• [To be done]
Go through the data below and copy it exactly, skipping every picture.

##########

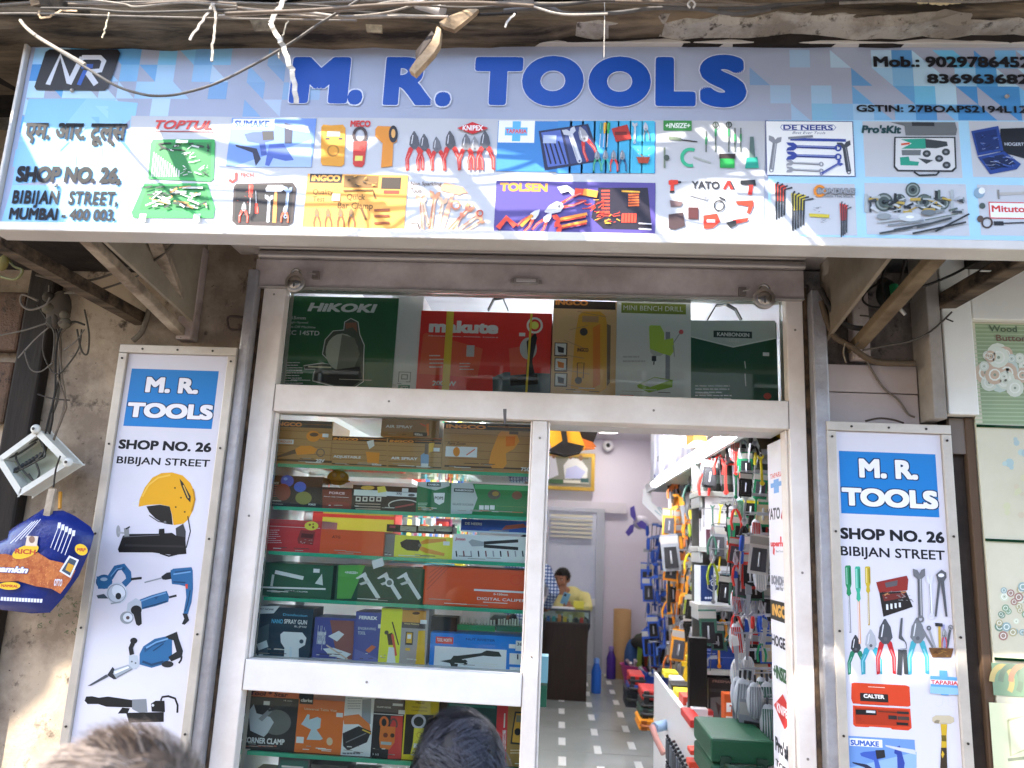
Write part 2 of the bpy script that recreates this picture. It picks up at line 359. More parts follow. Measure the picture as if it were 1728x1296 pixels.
shopblock(-9.5, -1.6, OPP, 4.9, '#d0bfa5', '#c7822e', 'ochre building across the lane with an orange fascia, facing the shop')
shopblock(-1.55, 7.4, OPP, 4.6, '#d6d0c6', '#8c3b35', 'pale building across the lane with a red fascia, facing the shop')

# ------------------------------------------------------------------ old roof edge above the sign
SY = -.7
def cpath(f, pts, Y, n=6, wob=0):
    P = [at(*f(x, y), Y if not isinstance(Y, (list, tuple)) else Y[i]) for i, (x, y) in enumerate(pts)]
    out = []
    for i in range(len(P)-1):
        p0, p1, p2, p3 = P[max(i-1, 0)], P[i], P[i+1], P[min(i+2, len(P)-1)]
        for j in range(n):
            t = j/n; out.append(.5*((2*p1)+(p2-p0)*t+(2*p0-5*p1+4*p2-p3)*t*t+(3*p1-p0-3*p2+p3)*t**3)+Vector((rnd.uniform(-wob, wob), rnd.uniform(-wob, wob), rnd.uniform(-wob, wob))))
    return out+[P[-1]]
def rough_beam(g, x0, x1, y0, y1, zt, zb, m, n=44, amp=.012, seed=1):
    r = random.Random(seed); prof = [(y0, 0), (y0-.012, .35), (y0-.006, .7), (y0+.02, 1), (y1, 1), (y1, 0)]; vs = []; fs = []; k = len(prof)
    for i in range(n+1):
        x = x0+(x1-x0)*i/n; a, b = zb(x), zt(x)
        for (y, t) in prof: vs.append((x, y+r.uniform(-amp, amp)*.8, a+(b-a)*t+r.uniform(-amp, amp)*.7))
    for i in range(n):
        for j in range(k): fs.append((i*k+j, (i+1)*k+j, (i+1)*k+(j+1) % k, i*k+(j+1) % k))
    return g.add(vs, fs, m)
zt = at(864, 34, -.8).z; zb = at(864, 72, SY).z
rb = mat('#8a7862', .9, noise=.95, scale=5, bump=1.0, dark='#17120e', coord='World', stretch=(.3, 2, 5))
e = empty('roof_edge_beam', (0, -.7, zb), 'weathered timber roof edge running above the big shop sign', 'beam')
g = G(); rough_beam(g, -2.6, 2.6, -.80, -.45, lambda x: zt+.012*math.sin(x*2.1)+.01*x, lambda x: zb+.055, rb); g.obj('front_board', e)
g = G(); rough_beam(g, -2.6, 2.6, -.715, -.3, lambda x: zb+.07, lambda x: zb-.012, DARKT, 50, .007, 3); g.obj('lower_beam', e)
# crust of mortar on top of the roof edge, sunlit
crust = plaster('pale_crust', '#b5aca0', '#8f8477', '#4d443b', 6, 1.0)
g = G(); rough_beam(g, -2.6, 2.6, -.78, -.2, lambda x: zt+.05+.012*math.sin(x*3), lambda x: zt+.008, crust, 90, .013, 5)
tag(g.obj('roof_edge_crust'), 'crumbling pale mortar lying along the top of the timber roof edge', 'ledge')
# roof sheets above (out of the frame); jutting pair added to shade the sign's ends
def sheet(x0, x1, y0, y1, z, label, seed, edge=None):
    r = random.Random(seed); g = G(); n = 40; vs = []; fs = []
    for i in range(n+1):
        x = x0+(x1-x0)*i/n; w = .016*math.sin(x*90); yy = y0+(edge(x) if edge else 0)+r.uniform(-.008, .008)
        vs += [(x, yy, z+w-.02), (x, y1, z+w+.25), (x, y1, z+w+.257), (x, yy, z+w-.013)]
    for i in range(n):
        for j in range(4): fs.append((i*4+j, (i+1)*4+j, (i+1)*4+(j+1) % 4, i*4+(j+1) % 4))
    g.add(vs, fs, mat('#7d766e', .8, noise=.6, scale=4, dark='#4a3b30', coord='World'))
    tag(g.obj('roof_sheet'), label, 'roofing')
zs = zt+.12
sheet(-4.2, 2.8, -.92, .3, zs, 'corrugated roof sheet over the timber roof edge, sheltering the middle of the sign', 2, lambda x: .02*math.sin(x*5))
sheet(-4.2, -2.02, -1.26, -.7, zs+.02, 'added unseen corrugated roof sheet shading the left end of the sign', 4, lambda x: .05*math.sin(x*9))
sheet(-.02, 2.8, -1.55, -.7, zs+.02, 'added unseen corrugated roof sheet shading the right end of the sign', 6, lambda x: -.25*max(0, min(1, (x+.02)/.5)) + .2)
g = G(); n = 24; vs = []; fs = []  # made-up cloth out of view, hung to keep sun off the lower shopfront
for i in range(n+1):
    x = -5.85+3.05*i/n; w = .04*math.sin(i*.9)
    for z in (4.3, 5.0, 5.7, 6.40): vs.append((x, -3+w*(6.6-z)*.4, z+.05*math.sin(i*.26)))
for i in range(n):
    for j in range(3): fs.append((i*4+j, (i+1)*4+j, (i+1)*4+j+1, i*4+j+1))
g.add(vs, fs, mat('#d8cbb2', .8)); o = tag(g.obj('shade_cloth'), 'added unseen cream cloth above the lane, shading the lower shopfront', 'shade cloth'); sd = o.modifiers.new('cloth', 'SOLIDIFY'); sd.thickness = .004
# facade block above and behind the sheets
tag(G().box((-4.5, -.1, 3.85), (4.5, .3, 8.5), PL2).obj('upper_storey'), 'stained upper storey wall above the roof sheets', 'wall')

# ------------------------------------------------------------------ THE SIGN
sx0, sx1 = at(46, 200, SY).x-.0, 1.47; sx0 = (at(48,70,SY).x+at(1,390,SY).x)/2
sz1, sz0 = at(860, 72, SY).z, at(860, 408, SY).z
sign = empty('shop_sign', ((sx0+sx1)/2, SY, sz0), 'long white and blue shop sign board reading M. R. TOOLS over the shopfront', 'sign')
LT = mat('#a6adc2', .4, spec=.25, noise=.15, scale=4, dark='#8d94a8', bump=.06, coord='World')
g = G().box((sx0, SY, sz0+.028), (sx1, SY+.05, sz1-.012), LT)
A = Art(g, ID, (0, SY, 0)); rb2 = random.Random(9)
def skin(h, r=.3): return mat(h, r)
base = A.uv(864, 190)[1]; ztop = sz1-.014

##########

• [Worked answer]
Write part 2 of the bpy script that recreates this picture. It picks up at line 359. More parts follow. Measure the picture as if it were 1728x1296 pixels.
shopblock(-9.5, -1.6, OPP, 4.9, '#d0bfa5', '#c7822e', 'ochre building across the lane with an orange fascia, facing the shop')
shopblock(-1.55, 7.4, OPP, 4.6, '#d6d0c6', '#8c3b35', 'pale building across the lane with a red fascia, facing the shop')

# ------------------------------------------------------------------ old roof edge above the sign
SY = -.7
def cpath(f, pts, Y, n=6, wob=0):
    P = [at(*f(x, y), Y if not isinstance(Y, (list, tuple)) else Y[i]) for i, (x, y) in enumerate(pts)]
    out = []
    for i in range(len(P)-1):
        p0, p1, p2, p3 = P[max(i-1, 0)], P[i], P[i+1], P[min(i+2, len(P)-1)]
        for j in range(n):
            t = j/n; out.append(.5*((2*p1)+(p2-p0)*t+(2*p0-5*p1+4*p2-p3)*t*t+(3*p1-p0-3*p2+p3)*t**3)+Vector((rnd.uniform(-wob, wob), rnd.uniform(-wob, wob), rnd.uniform(-wob, wob))))
    return out+[P[-1]]
def rough_beam(g, x0, x1, y0, y1, zt, zb, m, n=44, amp=.012, seed=1):
    r = random.Random(seed); prof = [(y0, 0), (y0-.012, .35), (y0-.006, .7), (y0+.02, 1), (y1, 1), (y1, 0)]; vs = []; fs = []; k = len(prof)
    for i in range(n+1):
        x = x0+(x1-x0)*i/n; a, b = zb(x), zt(x)
        for (y, t) in prof: vs.append((x, y+r.uniform(-amp, amp)*.8, a+(b-a)*t+r.uniform(-amp, amp)*.7))
    for i in range(n):
        for j in range(k): fs.append((i*k+j, (i+1)*k+j, (i+1)*k+(j+1) % k, i*k+(j+1) % k))
    return g.add(vs, fs, m)
zt = at(864, 34, -.8).z; zb = at(864, 72, SY).z
rb = mat('#8a7862', .9, noise=.95, scale=5, bump=1.0, dark='#17120e', coord='World', stretch=(.3, 2, 5))
e = empty('roof_edge_beam', (0, -.7, zb), 'weathered timber roof edge running above the big shop sign', 'beam')
g = G(); rough_beam(g, -2.6, 2.6, -.80, -.45, lambda x: zt+.012*math.sin(x*2.1)+.01*x, lambda x: zb+.055, rb); g.obj('front_board', e)
g = G(); rough_beam(g, -2.6, 2.6, -.715, -.3, lambda x: zb+.07, lambda x: zb-.012, DARKT, 50, .007, 3); g.obj('lower_beam', e)
# crust of mortar on top of the roof edge, sunlit
crust = plaster('pale_crust', '#b5aca0', '#8f8477', '#4d443b', 6, 1.0)
g = G(); rough_beam(g, -2.6, 2.6, -.78, -.2, lambda x: zt+.05+.012*math.sin(x*3), lambda x: zt+.008, crust, 90, .013, 5)
tag(g.obj('roof_edge_crust'), 'crumbling pale mortar lying along the top of the timber roof edge', 'ledge')
# roof sheets above (out of the frame); jutting pair added to shade the sign's ends
def sheet(x0, x1, y0, y1, z, label, seed, edge=None):
    r = random.Random(seed); g = G(); n = 40; vs = []; fs = []
    for i in range(n+1):
        x = x0+(x1-x0)*i/n; w = .016*math.sin(x*90); yy = y0+(edge(x) if edge else 0)+r.uniform(-.008, .008)
        vs += [(x, yy, z+w-.02), (x, y1, z+w+.25), (x, y1, z+w+.257), (x, yy, z+w-.013)]
    for i in range(n):
        for j in range(4): fs.append((i*4+j, (i+1)*4+j, (i+1)*4+(j+1) % 4, i*4+(j+1) % 4))
    g.add(vs, fs, mat('#7d766e', .8, noise=.6, scale=4, dark='#4a3b30', coord='World'))
    tag(g.obj('roof_sheet'), label, 'roofing')
zs = zt+.12
sheet(-4.2, 2.8, -.92, .3, zs, 'corrugated roof sheet over the timber roof edge, sheltering the middle of the sign', 2, lambda x: .02*math.sin(x*5))
sheet(-4.2, -2.02, -1.26, -.7, zs+.02, 'added unseen corrugated roof sheet shading the left end of the sign', 4, lambda x: .05*math.sin(x*9))
sheet(-.02, 2.8, -1.55, -.7, zs+.02, 'added unseen corrugated roof sheet shading the right end of the sign', 6, lambda x: -.25*max(0, min(1, (x+.02)/.5)) + .2)
g = G(); n = 24; vs = []; fs = []  # made-up cloth out of view, hung to keep sun off the lower shopfront
for i in range(n+1):
    x = -5.85+3.05*i/n; w = .04*math.sin(i*.9)
    for z in (4.3, 5.0, 5.7, 6.40): vs.append((x, -3+w*(6.6-z)*.4, z+.05*math.sin(i*.26)))
for i in range(n):
    for j in range(3): fs.append((i*4+j, (i+1)*4+j, (i+1)*4+j+1, i*4+j+1))
g.add(vs, fs, mat('#d8cbb2', .8)); o = tag(g.obj('shade_cloth'), 'added unseen cream cloth above the lane, shading the lower shopfront', 'shade cloth'); sd = o.modifiers.new('cloth', 'SOLIDIFY'); sd.thickness = .004
# facade block above and behind the sheets
tag(G().box((-4.5, -.1, 3.85), (4.5, .3, 8.5), PL2).obj('upper_storey'), 'stained upper storey wall above the roof sheets', 'wall')

# ------------------------------------------------------------------ THE SIGN
sx0, sx1 = at(46, 200, SY).x-.0, 1.47; sx0 = (at(48,70,SY).x+at(1,390,SY).x)/2
sz1, sz0 = at(860, 72, SY).z, at(860, 408, SY).z
sign = empty('shop_sign', ((sx0+sx1)/2, SY, sz0), 'long white and blue shop sign board reading M. R. TOOLS over the shopfront', 'sign')
LT = mat('#a6adc2', .4, spec=.25, noise=.15, scale=4, dark='#8d94a8', bump=.06, coord='World')
g = G().box((sx0, SY, sz0+.028), (sx1, SY+.05, sz1-.012), LT)
A = Art(g, ID, (0, SY, 0)); rb2 = random.Random(9)
def skin(h, r=.3): return mat(h, r)
base = A.uv(864, 190)[1]; ztop = sz1-.014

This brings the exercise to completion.